THE NEW WORLD- my most major filmgoing experience in the last decade. Sure, there have been some masterpieces during that time, even some I've been hopelessly obsessed with (AFTER LIFE, WAKING LIFE, 8 WOMEN). But nothing has compared to THE NEW WORLD. For perhaps the first time in my life, I felt like I was bearing witness to the opening of one of the great classics of the cinema. Truly transcendent cinema is rare, and to be valued, and I will always cherish my first experience of THE NEW WORLD.

What about you folks? Any moviegoing experiences that stick out in your minds?

5 comments:

Scott said...

A few:
"Star Wars" in 1977.
"2001" rep showing in early 80s.
"Blade Runner" in 1982
"The Cook, the Thief, His Wife and Her Lover" in 1990.
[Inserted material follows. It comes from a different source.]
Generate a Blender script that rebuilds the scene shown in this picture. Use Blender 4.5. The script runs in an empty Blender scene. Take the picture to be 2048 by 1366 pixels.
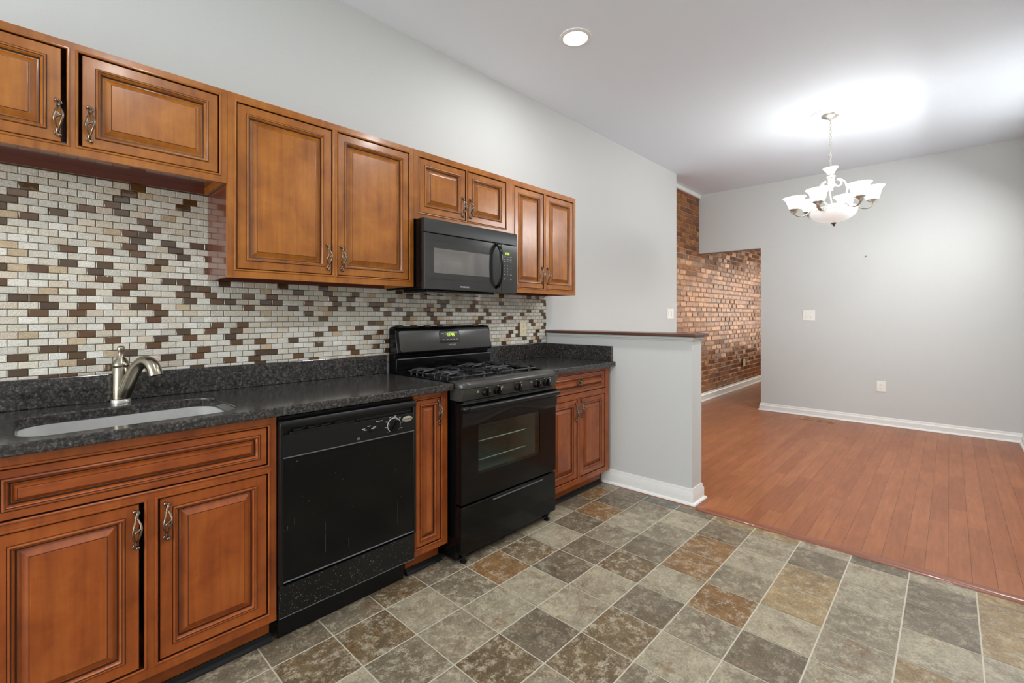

Champaign American said...

Pirates of the Caribbean, Heat, Falling Down, The Sting, Butch Cassidy and the Sundance Kid.

-Matt Varble

fay said...

pirates of the caribbean,mr deeds, daredevil, ghost ship, hellraiser, blade 1 2&3 van hellsing, gothica, the grudge,all time faves luv fay

Donna B. said...

Great topic. I'll have to give this some thought for a post of my own. Some ideas:
* The Empire Strikes Back in 1980 with a bunch of tweener buddies preceded by Godfather's Pizza (I had been faking having seen Star Wars for years, and in fact didn't see it for some years thereafter)
* Defending Your Life in 1991 in Athens
* Days of Heaven at the Tate in 1990 or so, probably
* Robocop in 1987 was probably the first time I understood what satire could mean in cinematic form
* Gandhi in 1982 when I was 16 was the first time I had ever seen an "epic" length and scope film in a theater, and I still remember the interplay between the big landscapes and the intimate feel of the performances

Vadim said...

I remember the key movies that got me hooked as a kid. I was 10 that summer, and Austin's Paramount Theater showed all kinds of classics, mostly of the staid Hollywood variety. I saw Lawrence Of Arabia, which was fantastically spectacular and long and generally amazing.

Later that year they showed the director's cut of The Abyss, which was even more spectacular. I was in.